Defending maximalist position

TRANSPONDER wrote: Sun Feb 06, 2022 11:04 pm No, no. For me yjis is about Bible reliability as to actual events and minor errors like one or two angels (easily excused) against errors that really call Bible credibility into question (The nativities, no Transfiguration in John and – yes – the resurrections make the mid -biggies (two donkeys, the announcement in the Nazareth synagogue, the death of Judas) look like fabrications even though excuses can be made. This cumulative debunk of the Bible bringing debatable stuff like the missing parables, arrangement of sermon material and the one -offs, omissions and misplaced events into consideration. Doctrine is irrelevant. Really. If the Bible loses credibility, doctrine goes with it.

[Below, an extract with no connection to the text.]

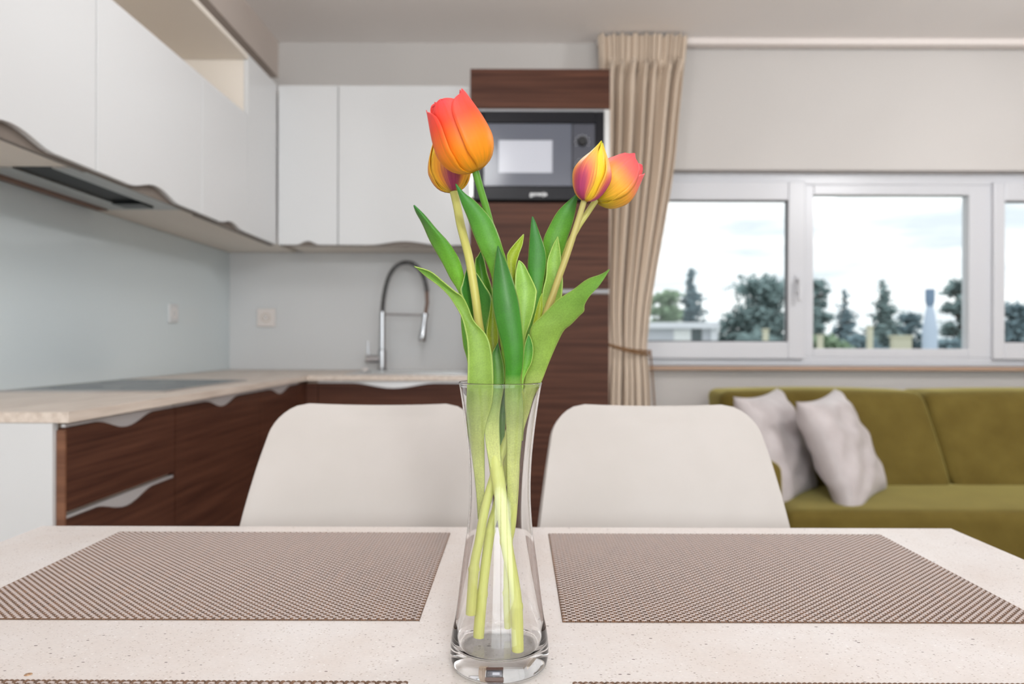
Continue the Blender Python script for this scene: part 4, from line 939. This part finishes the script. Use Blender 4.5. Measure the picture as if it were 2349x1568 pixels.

The way I see it, what you are attacking is the absolute maximalist (5) position (Everything in the Bible actually occurred. Every fact and detail claimed in the Bible is true. All narratives should be taken literally). Of course, there are people who hold to this view and I would classify them as inerrantists. And I would agree that your points would refute the absolute maximalist (5) position. For inerrantists, everything in the Bible must be true because this is their doctrinal position. And if anything is shown to be false, it would attack their doctrine.

However, I hold to the maximalist (4) position (Almost all events, places, and people existed. Major points would be true and minor details could be incorrect). And finding non-doctrinal “errors” would not refute this position. So any of these “problems” would not have any impact on my position – How did Sennacherib’s army die? How many angels were at Jesus’s tomb? Why is there no transfiguration story in gospel of John? Long ending of mark. Story of woman caught in adultery.

My doctrinal position would be similar to the inerrantists, except for holding to the doctrine of inerrancy. And the fundamental doctrinal points would be the crucifixion, death, and bodily resurrection of Jesus Christ.